Oracle deal for Maxymiser comes as Cisco report finds cloud-based revenue expectations

Oracle bolstered its cloud-based software platform through the acquisition of U.K.-based Maxymiser in a move that could take advantage of the increased revenue forecast to be generated through the use of cloud technologies.

Maxymiser’s solution is designed to support the testing, targeting and personalization of marketing content that consumers view on a Web page or mobile application. The company provides services for Allianz, HSBC, Lufthansa, Tommy Hilfiger and Wyndham, among others.

“Our mission is to empower enterprises to use data science to systematically test, discover and predict what customers want and deliver uniquely tailored experiences,” said Tim Brown, CEO at Maxymiser.

Oracle said it plans to add Maxymiser’s technology to its Marketing Cloud service to improve performance across digital channels. Financial terms of the deal were not released.

Technology Business Research estimates Maxymiser’s global workforce at 425 employees, with between $75 million and $90 million in revenue expected this year.
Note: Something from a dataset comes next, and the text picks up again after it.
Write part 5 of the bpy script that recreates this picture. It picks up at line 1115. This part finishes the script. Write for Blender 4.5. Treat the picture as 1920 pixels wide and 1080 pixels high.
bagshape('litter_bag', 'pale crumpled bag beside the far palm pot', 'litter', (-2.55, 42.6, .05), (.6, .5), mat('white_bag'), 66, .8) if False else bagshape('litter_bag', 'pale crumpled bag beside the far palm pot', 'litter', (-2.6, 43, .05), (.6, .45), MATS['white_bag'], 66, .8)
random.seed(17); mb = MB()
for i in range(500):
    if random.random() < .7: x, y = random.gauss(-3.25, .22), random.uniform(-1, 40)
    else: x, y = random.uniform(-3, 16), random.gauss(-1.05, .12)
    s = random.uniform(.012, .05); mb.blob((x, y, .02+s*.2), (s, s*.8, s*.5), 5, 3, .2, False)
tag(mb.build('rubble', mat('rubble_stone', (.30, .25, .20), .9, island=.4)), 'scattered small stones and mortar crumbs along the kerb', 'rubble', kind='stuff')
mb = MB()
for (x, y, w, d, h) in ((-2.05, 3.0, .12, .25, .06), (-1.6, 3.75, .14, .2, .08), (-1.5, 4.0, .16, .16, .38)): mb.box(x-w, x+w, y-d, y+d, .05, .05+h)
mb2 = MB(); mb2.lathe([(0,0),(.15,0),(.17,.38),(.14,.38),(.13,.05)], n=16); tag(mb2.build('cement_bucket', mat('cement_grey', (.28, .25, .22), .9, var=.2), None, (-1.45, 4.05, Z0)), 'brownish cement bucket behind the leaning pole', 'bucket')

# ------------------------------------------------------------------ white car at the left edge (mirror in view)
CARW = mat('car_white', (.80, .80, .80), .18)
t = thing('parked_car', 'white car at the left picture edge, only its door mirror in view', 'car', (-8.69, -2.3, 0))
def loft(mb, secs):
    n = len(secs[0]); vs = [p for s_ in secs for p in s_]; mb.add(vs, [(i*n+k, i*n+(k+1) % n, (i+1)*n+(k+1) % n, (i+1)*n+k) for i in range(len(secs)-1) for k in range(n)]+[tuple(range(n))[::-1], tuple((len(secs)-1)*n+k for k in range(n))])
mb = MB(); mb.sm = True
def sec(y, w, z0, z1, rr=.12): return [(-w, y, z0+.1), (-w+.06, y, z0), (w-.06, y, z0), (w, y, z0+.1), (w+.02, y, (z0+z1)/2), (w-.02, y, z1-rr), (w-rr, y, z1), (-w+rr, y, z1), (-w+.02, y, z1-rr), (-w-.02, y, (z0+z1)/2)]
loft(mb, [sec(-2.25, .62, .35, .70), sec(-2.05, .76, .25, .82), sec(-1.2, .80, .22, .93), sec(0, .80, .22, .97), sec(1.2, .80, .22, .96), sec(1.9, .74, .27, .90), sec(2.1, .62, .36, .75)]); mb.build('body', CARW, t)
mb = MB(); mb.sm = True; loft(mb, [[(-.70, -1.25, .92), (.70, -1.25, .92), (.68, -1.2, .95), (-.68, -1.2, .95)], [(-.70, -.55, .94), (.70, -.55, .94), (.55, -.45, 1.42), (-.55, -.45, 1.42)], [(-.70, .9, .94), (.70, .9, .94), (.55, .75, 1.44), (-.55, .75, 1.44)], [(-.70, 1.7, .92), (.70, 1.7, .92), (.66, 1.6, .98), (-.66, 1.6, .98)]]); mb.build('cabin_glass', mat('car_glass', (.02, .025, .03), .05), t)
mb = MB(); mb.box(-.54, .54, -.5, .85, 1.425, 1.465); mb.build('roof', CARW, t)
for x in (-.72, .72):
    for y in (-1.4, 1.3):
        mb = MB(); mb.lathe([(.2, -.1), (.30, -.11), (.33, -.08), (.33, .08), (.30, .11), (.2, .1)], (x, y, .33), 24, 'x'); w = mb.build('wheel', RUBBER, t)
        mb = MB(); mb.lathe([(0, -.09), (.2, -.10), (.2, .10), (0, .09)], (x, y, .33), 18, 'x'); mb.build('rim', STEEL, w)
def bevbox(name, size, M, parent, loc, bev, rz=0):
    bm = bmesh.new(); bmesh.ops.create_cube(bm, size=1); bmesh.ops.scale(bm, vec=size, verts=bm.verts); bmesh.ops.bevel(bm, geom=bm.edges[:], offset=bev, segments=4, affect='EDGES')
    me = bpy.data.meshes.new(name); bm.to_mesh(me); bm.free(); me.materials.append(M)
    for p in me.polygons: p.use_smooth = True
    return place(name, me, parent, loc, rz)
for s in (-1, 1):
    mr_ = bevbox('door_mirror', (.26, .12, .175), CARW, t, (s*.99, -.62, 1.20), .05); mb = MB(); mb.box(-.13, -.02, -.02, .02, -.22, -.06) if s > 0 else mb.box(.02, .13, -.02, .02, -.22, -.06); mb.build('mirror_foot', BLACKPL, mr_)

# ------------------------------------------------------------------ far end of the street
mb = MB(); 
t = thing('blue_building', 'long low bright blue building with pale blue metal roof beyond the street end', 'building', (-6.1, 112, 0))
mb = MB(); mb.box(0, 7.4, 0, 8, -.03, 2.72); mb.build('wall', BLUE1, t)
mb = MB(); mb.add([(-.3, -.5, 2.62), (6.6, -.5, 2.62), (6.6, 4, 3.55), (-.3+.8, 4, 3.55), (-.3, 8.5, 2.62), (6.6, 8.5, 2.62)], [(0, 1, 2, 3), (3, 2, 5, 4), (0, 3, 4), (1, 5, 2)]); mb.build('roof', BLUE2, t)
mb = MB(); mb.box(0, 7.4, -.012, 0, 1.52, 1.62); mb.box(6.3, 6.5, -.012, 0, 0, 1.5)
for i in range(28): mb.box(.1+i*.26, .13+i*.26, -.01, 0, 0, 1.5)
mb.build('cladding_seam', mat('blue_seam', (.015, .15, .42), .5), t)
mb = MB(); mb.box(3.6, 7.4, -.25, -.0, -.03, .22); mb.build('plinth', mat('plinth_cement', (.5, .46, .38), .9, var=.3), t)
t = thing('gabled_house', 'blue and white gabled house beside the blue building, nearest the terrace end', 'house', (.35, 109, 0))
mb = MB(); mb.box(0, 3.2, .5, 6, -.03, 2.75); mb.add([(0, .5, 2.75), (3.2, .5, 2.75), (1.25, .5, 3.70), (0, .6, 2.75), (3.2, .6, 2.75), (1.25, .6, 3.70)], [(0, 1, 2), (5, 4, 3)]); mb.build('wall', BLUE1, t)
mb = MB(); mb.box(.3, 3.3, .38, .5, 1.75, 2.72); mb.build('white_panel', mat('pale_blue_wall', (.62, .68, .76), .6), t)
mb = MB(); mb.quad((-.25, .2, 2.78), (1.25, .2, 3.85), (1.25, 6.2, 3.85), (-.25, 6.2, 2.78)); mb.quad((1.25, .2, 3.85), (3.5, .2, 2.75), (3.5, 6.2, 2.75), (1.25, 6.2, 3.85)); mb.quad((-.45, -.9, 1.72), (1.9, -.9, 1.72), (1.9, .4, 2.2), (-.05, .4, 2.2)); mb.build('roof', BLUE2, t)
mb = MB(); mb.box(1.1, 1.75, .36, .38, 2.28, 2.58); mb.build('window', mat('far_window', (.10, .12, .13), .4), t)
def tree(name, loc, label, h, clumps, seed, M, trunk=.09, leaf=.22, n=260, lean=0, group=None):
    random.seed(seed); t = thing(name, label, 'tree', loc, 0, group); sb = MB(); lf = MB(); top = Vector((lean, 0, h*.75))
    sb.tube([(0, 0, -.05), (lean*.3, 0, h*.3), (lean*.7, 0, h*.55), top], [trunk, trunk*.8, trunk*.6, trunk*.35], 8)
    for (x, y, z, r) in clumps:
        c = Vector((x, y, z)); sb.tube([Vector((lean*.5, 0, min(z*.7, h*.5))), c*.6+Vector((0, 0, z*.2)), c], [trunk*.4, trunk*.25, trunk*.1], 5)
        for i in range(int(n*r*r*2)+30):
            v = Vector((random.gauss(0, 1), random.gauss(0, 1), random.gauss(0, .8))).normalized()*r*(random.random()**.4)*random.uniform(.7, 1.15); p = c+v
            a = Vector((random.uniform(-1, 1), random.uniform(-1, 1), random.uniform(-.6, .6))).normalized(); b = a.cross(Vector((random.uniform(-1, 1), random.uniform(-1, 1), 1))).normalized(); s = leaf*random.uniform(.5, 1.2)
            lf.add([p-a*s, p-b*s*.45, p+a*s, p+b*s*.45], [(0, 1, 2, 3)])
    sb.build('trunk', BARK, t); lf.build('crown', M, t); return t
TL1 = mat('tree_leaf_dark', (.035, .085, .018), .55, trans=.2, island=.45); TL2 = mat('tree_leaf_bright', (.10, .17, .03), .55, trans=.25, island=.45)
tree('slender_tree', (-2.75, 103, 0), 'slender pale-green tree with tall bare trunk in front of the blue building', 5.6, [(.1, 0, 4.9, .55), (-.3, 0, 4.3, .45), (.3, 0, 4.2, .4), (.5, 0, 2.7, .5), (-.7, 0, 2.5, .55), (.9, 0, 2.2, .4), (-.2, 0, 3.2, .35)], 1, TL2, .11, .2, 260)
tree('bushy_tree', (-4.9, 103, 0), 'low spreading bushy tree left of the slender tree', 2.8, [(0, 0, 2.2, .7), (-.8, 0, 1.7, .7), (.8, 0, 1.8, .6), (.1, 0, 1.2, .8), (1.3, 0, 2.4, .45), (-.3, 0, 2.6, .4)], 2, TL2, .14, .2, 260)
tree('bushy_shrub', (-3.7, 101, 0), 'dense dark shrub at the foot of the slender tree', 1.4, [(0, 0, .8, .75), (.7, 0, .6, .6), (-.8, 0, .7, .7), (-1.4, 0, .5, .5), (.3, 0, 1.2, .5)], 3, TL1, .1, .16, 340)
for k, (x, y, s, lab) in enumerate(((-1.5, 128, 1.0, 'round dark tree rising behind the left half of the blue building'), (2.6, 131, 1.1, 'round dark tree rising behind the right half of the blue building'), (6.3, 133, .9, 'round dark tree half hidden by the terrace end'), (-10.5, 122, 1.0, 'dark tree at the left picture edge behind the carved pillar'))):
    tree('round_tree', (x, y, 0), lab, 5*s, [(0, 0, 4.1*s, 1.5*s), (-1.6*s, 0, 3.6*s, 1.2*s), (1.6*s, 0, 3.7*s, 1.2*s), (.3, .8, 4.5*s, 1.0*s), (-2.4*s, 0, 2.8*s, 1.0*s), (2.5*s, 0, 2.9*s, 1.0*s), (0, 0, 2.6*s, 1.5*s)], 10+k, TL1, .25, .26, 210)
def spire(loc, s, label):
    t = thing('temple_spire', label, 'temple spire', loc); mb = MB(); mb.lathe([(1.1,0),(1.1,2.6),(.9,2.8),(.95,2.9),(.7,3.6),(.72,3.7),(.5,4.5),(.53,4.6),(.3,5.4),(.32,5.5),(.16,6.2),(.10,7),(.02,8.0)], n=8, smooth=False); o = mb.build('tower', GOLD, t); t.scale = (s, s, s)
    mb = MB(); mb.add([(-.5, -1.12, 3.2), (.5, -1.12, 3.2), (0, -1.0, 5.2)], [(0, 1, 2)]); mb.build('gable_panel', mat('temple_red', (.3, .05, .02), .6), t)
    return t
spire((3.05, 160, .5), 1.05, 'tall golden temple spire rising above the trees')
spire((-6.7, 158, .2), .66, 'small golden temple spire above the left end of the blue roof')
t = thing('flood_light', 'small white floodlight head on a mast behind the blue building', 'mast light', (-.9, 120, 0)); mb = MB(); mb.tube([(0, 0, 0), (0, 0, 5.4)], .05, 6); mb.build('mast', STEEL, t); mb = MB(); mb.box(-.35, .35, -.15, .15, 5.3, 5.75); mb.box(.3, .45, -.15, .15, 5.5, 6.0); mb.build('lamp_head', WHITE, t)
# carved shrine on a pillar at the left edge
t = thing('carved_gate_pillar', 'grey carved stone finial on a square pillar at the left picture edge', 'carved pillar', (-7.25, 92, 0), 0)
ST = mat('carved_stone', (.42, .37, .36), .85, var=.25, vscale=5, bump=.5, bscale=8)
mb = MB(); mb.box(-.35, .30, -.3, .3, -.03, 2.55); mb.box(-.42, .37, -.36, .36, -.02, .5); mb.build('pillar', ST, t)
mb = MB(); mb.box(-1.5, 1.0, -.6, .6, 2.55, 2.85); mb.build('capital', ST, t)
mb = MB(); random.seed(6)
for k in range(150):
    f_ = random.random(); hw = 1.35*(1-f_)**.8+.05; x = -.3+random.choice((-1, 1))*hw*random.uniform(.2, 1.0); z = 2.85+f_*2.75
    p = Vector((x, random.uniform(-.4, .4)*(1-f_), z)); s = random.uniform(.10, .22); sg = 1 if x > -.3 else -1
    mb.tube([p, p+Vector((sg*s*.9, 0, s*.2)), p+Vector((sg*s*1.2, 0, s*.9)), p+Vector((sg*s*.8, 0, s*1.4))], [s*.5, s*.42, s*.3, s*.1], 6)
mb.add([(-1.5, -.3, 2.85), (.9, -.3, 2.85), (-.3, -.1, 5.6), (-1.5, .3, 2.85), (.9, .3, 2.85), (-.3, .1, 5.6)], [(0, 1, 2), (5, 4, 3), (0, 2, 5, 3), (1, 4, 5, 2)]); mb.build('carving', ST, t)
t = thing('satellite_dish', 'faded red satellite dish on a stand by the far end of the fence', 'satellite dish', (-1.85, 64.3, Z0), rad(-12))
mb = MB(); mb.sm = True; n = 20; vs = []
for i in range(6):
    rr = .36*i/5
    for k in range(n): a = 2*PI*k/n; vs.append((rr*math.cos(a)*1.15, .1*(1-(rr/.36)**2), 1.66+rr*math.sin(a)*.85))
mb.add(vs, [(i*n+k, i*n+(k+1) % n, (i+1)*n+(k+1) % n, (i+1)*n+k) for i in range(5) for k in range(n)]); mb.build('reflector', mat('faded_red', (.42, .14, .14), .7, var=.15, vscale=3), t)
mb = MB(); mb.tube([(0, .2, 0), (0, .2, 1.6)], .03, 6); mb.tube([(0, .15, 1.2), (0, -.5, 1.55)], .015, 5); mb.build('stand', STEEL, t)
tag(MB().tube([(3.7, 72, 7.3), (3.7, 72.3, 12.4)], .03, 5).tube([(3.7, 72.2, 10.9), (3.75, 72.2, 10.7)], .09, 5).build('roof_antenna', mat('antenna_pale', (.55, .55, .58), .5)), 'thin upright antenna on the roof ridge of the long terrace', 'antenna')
The research firm said the deal provides Oracle with cross-selling opportunities and potential value-add for customers, although it also could provoke a similar merger and acquisition reaction from rival Adobe.

“Oracle’s acquisition of Maxymiser makes Oracle Marketing Cloud an even more formidable competitor to Adobe Marketing Cloud,” TBR explained. “One Oracle executive stated the move goes ‘right at the heart of Adobe.’ TBR anticipates Adobe may counter by pursuing a U.S.-based peer, such as Optimizely, or a vendor with a strong European presence that is ramping up U.S. efforts, such as Ve Interactive.”

Oracle has also been busy updating its network functions virtualization offerings, including an NFV operating support systems update last month and the launch of four new products in June targeting communication service providers.

Enterprises expect cloud-based revenue gains
The deal was followed by a new report commissioned by Cisco Systems and conducted by IDC that claims 53% of companies expect cloud platforms to drive increased revenue over the next two years. Cisco noted those expectations could be a challenge for some to meet as just 1% of organizations are said to have optimized cloud strategies in place and 32% have no cloud strategy at all.

The report, “Don’t Get Left Behind: The Business Benefits of Achieving Greater Cloud Adoption,” is said to be based on primary market research conducted with executives responsible for IT decisions in 3,400 organizations across 17 countries who are successfully implementing private, public and hybrid clouds in their IT environments.

The study quantified the economic benefits of “mature cloud organizations,” noting they gained an average of $1.6 million in additional revenue per application deployed on a private or public cloud platform. Those organizations also achieved $1.2 million in cost reduction per cloud-based application.

On a per-country basis, mature cloud adoption was most prevalent in the U.S., with 34% of organizations judged as having adopted a mature cloud strategy. The Latin America region was No. 2 with 29% adoption, followed by the U.K. at 27%, France at 22% and Germany at 21%.